_Given exercise_:
Filter the entries that follow, copying every line in which the word "were" appears.

_Scene script records_:
— START —

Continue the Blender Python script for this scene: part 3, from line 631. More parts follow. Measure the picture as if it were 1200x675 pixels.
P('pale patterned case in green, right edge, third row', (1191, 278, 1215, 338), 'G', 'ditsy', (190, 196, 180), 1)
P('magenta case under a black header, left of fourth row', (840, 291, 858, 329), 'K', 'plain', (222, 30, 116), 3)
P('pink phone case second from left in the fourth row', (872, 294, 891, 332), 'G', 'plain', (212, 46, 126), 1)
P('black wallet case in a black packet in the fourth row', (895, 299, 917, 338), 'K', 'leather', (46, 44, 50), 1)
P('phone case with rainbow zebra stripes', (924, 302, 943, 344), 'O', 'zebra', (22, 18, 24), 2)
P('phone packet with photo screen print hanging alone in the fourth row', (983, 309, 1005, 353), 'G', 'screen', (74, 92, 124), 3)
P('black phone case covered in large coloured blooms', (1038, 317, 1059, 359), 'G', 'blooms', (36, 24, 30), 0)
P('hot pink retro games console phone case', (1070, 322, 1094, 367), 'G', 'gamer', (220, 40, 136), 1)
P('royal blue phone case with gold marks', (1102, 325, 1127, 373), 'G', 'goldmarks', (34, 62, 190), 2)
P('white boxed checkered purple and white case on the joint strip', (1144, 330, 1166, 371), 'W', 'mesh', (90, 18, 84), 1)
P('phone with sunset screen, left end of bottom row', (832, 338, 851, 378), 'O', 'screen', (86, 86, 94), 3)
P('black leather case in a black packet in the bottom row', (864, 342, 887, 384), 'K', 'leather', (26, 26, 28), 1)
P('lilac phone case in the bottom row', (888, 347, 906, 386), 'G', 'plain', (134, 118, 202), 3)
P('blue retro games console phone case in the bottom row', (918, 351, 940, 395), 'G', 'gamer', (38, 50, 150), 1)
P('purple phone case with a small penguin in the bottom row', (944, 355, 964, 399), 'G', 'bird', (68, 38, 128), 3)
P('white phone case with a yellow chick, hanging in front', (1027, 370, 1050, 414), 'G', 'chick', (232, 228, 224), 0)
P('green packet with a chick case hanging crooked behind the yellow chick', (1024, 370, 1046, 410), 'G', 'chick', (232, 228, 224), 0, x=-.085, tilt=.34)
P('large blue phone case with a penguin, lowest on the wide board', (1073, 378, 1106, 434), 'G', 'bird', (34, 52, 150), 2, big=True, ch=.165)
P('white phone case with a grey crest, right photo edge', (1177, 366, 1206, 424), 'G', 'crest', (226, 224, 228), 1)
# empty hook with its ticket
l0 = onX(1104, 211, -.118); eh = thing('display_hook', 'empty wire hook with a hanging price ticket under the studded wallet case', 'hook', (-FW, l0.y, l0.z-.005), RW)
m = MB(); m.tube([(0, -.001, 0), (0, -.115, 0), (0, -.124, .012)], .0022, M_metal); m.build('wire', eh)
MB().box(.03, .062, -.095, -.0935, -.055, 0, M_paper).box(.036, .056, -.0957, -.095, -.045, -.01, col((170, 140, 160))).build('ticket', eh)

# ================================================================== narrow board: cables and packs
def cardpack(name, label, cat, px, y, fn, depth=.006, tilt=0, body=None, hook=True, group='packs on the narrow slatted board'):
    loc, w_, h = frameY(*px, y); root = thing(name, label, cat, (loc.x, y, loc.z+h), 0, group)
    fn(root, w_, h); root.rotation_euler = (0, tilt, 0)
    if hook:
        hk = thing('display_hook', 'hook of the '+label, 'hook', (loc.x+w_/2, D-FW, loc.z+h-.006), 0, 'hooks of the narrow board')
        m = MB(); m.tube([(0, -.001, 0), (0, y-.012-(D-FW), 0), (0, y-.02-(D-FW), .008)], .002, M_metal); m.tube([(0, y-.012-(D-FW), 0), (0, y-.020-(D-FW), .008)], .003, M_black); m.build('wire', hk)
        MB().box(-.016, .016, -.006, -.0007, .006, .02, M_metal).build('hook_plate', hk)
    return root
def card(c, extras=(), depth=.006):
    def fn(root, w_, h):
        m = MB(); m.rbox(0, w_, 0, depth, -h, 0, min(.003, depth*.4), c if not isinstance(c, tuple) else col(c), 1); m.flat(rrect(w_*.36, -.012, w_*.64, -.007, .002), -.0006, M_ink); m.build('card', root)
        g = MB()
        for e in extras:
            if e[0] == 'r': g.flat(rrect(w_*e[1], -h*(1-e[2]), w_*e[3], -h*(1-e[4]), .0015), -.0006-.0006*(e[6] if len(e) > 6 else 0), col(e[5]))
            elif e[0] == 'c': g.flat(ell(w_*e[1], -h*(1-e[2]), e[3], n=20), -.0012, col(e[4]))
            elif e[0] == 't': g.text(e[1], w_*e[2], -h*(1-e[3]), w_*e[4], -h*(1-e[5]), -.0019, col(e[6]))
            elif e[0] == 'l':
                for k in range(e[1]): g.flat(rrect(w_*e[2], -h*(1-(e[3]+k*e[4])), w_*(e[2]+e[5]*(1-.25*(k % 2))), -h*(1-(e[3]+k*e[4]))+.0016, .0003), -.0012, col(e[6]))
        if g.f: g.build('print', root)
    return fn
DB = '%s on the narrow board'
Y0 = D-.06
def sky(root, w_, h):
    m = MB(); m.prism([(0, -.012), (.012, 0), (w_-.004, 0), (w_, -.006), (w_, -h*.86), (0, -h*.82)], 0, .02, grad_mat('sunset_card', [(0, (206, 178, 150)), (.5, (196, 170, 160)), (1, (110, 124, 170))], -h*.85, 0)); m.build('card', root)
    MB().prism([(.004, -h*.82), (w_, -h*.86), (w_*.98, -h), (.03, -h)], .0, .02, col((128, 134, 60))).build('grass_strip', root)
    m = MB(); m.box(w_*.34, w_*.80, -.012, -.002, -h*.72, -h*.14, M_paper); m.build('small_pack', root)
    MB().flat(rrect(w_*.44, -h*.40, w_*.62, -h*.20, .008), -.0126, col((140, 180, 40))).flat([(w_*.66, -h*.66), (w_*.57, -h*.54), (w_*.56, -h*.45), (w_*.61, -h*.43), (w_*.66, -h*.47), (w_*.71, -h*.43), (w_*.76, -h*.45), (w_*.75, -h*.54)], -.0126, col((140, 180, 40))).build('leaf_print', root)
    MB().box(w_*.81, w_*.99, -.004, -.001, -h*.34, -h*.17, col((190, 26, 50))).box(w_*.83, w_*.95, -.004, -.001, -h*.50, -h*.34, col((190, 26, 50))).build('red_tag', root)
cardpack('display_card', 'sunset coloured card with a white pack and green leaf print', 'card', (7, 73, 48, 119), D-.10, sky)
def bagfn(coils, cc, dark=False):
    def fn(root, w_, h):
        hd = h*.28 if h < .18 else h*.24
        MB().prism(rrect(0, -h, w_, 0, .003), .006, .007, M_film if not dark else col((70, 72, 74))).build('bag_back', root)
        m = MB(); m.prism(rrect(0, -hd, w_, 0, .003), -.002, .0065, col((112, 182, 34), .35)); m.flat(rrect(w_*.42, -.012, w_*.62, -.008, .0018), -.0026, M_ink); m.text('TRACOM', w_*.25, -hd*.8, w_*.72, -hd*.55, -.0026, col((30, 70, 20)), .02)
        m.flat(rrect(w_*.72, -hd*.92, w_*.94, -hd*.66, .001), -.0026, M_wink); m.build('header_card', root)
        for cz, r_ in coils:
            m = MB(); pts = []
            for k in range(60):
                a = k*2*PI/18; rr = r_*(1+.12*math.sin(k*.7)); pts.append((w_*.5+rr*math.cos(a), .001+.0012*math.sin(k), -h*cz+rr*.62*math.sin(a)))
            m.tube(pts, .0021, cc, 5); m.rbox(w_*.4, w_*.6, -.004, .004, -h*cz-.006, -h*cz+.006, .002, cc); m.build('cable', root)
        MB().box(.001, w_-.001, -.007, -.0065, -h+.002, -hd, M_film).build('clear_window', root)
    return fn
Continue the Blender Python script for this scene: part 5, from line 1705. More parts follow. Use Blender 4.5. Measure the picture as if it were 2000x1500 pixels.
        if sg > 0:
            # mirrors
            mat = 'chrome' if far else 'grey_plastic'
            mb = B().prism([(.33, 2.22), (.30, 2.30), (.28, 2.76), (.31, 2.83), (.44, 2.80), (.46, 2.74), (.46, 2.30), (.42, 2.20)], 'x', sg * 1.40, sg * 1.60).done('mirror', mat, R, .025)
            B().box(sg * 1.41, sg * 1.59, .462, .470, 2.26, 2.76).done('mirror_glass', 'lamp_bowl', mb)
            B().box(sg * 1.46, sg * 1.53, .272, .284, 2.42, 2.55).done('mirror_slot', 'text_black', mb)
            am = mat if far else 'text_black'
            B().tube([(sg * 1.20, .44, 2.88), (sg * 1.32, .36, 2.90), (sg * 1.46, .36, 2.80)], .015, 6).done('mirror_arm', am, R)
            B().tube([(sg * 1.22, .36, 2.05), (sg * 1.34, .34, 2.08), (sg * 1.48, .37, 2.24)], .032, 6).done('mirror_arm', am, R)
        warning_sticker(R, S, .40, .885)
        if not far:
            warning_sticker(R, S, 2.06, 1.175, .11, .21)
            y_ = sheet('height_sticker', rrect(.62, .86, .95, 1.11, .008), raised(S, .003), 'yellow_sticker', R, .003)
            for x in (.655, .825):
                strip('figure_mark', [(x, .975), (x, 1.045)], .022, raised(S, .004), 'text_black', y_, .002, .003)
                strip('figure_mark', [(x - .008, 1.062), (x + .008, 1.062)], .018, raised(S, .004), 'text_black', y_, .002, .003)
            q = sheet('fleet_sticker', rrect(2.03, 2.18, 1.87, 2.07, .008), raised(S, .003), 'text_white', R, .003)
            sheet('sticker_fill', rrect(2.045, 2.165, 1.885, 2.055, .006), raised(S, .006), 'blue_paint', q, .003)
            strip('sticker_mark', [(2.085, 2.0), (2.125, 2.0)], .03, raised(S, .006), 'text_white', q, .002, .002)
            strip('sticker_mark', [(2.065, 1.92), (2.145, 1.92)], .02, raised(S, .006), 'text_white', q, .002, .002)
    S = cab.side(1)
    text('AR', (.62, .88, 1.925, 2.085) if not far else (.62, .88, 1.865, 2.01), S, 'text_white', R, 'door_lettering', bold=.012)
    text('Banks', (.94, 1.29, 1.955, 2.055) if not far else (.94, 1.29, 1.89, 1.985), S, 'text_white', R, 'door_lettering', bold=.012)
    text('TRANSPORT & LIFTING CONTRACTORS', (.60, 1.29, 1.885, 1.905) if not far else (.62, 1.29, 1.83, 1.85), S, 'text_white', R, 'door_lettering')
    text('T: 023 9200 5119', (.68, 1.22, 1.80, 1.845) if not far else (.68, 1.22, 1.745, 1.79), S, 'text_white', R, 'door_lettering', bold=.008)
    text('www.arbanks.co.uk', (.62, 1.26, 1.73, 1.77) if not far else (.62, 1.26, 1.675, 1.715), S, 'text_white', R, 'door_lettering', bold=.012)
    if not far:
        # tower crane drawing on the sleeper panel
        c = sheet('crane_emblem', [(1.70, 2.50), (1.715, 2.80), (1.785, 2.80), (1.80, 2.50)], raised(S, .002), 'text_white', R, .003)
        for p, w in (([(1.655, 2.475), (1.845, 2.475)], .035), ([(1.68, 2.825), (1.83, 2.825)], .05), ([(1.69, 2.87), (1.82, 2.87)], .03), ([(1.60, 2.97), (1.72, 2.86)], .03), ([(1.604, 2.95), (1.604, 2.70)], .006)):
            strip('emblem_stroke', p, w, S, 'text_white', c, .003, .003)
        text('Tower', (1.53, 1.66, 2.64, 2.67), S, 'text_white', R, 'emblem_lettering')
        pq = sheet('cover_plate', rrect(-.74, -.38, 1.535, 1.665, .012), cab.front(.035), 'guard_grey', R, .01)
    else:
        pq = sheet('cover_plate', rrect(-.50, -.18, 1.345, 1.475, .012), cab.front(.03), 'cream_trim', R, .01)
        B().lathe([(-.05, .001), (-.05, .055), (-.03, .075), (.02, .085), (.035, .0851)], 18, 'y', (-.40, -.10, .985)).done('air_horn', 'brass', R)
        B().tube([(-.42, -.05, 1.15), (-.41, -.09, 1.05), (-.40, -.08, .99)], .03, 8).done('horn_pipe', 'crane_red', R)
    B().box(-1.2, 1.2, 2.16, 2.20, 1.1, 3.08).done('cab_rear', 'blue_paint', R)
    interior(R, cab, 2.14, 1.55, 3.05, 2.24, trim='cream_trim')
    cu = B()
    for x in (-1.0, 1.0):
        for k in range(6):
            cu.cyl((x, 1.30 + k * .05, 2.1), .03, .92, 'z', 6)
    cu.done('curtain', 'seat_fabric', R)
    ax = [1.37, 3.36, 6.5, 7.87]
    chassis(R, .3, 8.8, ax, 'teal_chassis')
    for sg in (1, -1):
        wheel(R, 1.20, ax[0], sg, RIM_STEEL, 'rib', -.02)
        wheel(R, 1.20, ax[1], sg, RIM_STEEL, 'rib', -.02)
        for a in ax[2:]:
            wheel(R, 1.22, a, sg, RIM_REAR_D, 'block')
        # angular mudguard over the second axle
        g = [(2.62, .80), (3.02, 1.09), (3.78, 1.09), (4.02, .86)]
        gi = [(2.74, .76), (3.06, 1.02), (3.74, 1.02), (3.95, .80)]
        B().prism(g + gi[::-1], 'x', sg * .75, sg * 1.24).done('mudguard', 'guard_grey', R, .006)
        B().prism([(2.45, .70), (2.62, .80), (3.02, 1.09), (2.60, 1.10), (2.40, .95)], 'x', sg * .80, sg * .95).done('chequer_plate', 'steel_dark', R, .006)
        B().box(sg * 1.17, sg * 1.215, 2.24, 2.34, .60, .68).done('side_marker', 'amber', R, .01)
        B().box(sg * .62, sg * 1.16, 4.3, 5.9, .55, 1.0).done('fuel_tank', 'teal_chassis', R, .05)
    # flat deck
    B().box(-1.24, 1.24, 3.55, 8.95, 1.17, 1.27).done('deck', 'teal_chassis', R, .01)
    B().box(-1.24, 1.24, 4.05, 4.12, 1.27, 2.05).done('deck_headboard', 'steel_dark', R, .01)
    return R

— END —

_Worked solution_:
Continue the Blender Python script for this scene: part 3, from line 631. More parts follow. Measure the picture as if it were 1200x675 pixels.
Continue the Blender Python script for this scene: part 5, from line 1705. More parts follow. Use Blender 4.5. Measure the picture as if it were 2000x1500 pixels.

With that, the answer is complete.